Does Change Require Crisis?

I have heard the phrase, “Never waste a good crisis,” from quite a few smart people but the one I remember most sharing that bit of insight is Ken McGee, a Distinguished Analyst at Gartner, and dang good counsel.  I have been thinking about this recently, but not in the terms Ken and I used to discuss with various senior executives, about their, companies, but in terms of individuals.

In a recent video blog post, I did with my friend Rusty Zaspel, we discussed what it takes to make real change, in yourself.  It seems that often I am talking to people who came to, or through, a crisis or traumatic event which spurred them on to a change.  I started wondering, “does it always take a crisis or hitting some sort of ‘rock-bottom’ to spark real change in us humans?”  That would kind of suck, IMHO.
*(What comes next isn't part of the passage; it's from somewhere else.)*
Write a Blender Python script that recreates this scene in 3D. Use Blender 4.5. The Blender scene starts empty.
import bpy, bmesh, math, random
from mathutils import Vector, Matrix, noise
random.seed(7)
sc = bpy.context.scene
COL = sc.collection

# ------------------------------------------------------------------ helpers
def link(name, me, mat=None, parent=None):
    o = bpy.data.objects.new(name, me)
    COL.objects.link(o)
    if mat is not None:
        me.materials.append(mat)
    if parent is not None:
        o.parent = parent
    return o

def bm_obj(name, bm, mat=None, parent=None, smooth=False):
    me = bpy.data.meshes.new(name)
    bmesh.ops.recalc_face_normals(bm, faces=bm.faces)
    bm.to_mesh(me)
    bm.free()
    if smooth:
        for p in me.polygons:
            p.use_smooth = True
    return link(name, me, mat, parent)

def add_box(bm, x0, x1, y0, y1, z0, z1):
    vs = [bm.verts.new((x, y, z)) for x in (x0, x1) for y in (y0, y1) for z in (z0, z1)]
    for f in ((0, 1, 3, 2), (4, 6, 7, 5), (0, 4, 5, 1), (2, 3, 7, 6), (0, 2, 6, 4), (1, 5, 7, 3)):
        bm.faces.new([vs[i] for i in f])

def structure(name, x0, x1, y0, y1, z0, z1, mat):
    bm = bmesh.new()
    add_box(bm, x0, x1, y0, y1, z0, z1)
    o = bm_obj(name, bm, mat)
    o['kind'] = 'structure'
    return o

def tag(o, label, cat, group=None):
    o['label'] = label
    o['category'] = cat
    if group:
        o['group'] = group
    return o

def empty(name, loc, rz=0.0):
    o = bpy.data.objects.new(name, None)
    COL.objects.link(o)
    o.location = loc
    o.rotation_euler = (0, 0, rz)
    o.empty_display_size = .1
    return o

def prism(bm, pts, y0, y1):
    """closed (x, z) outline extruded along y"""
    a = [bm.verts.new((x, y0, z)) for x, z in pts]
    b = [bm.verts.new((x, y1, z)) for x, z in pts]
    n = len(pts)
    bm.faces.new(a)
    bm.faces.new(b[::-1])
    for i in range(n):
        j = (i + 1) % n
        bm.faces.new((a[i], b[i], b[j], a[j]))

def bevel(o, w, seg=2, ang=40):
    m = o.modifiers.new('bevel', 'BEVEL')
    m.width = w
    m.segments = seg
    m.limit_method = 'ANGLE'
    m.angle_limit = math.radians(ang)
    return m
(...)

But our conversation took at turn when Rusty said, “Transformation is an always happening thing.”  That really hit me.  For those of you who have read my book The Heart of Transformation; Building the Human Capabilities that Change Organizations for Good you will know that I believe change is not an act, it is not isolated, it is not just something you do episodically then go back to “normal”.  Nope, not in the world we live in.  We all agree that the pace of change has increased, whether driven by technology or something else, the change around us has increased logarithmically.  

Given this, my own belief is that change is a capability.  And it is something that can become an organizational capability, but it cannot start as one.  It starts individually.  Then it grows in pairs or groups.  It takes hold in pockets and corners.  Eventually, if nurtured, it can grow into something organizational.  And lasting.  A capability, a competitive advantage, a company strength.

So, what are the implications of this?  

  1. It takes time

    If you have made all your decisions, crafted your strategy, envisioned your goals, and are now ready to address change…well…you’re too late.  This is one of the key reasons that organizational change efforts usually range from falling flat to utter disaster (despite what that pricey consulting firm will tell you and sell you and, mea culpa, I am guilty of selling that beautiful lie in the past as well.  Because I believed it too).

  2. It requires different tools

    Dialogue-based, interpersonal, and very human tools.  The best ones I know of are what appear to mere conversation-starters; good questions that cause us to think.  But good questions operationalize curiosity—one of our most powerful tools in building relationship, seeking clarity, and gaining true alignment.  It takes good questions, and real answers, to expose and then examine our assumptions.  Until we can actually see them, and express them, we cannot do anything other than follow them blindly.  And the blind following of a belief system, even one that once served us well and was, maybe, “right” at that time, will come to cause us pain and misdirection.

  3. It’s your job, not somebody else’s

    This has meaningful implications for everyone in the organization but more so even for that organization’s leaders.  My experience, with literally thousands of C-suite leaders across the globe, is that they are the ones who are, in the end, actually the most resistant to change when it comes to their own change.  Chris Argyris’s “Teaching Smart People How to Learn” (Harvard Business Review, 1991) argues that the very qualities that make people successful — intelligence, competence, achievement — often make them poor learners when it comes to reflecting on their own behavior.  He illustrates something he calls The Competence—Fragility Paradox

  • The more people define their identity around being "smart" or "capable," the less tolerance they have for being wrong or appearing ignorant.

  • They equate learning (which involves admitting gaps) with failure.

  • So, they avoid situations that might expose their weaknesses - especially interpersonal or behavioral ones.

  • In effect: their intelligence fuels their inability to learn from failure.

So, no, I don’t think a good crisis is required to change, although it can be a great catalyst or moment, no doubt about that.  But wouldn’t it be nicer if we were engaged in an “always happening” of change consciously?  If our ability to change, adapt, evolve was a capability we held as people, and leaders, in our organizations?  Let’s take the shock out of change, let’s just accept that it’s coming.  And coming.  And then get to work accordingly.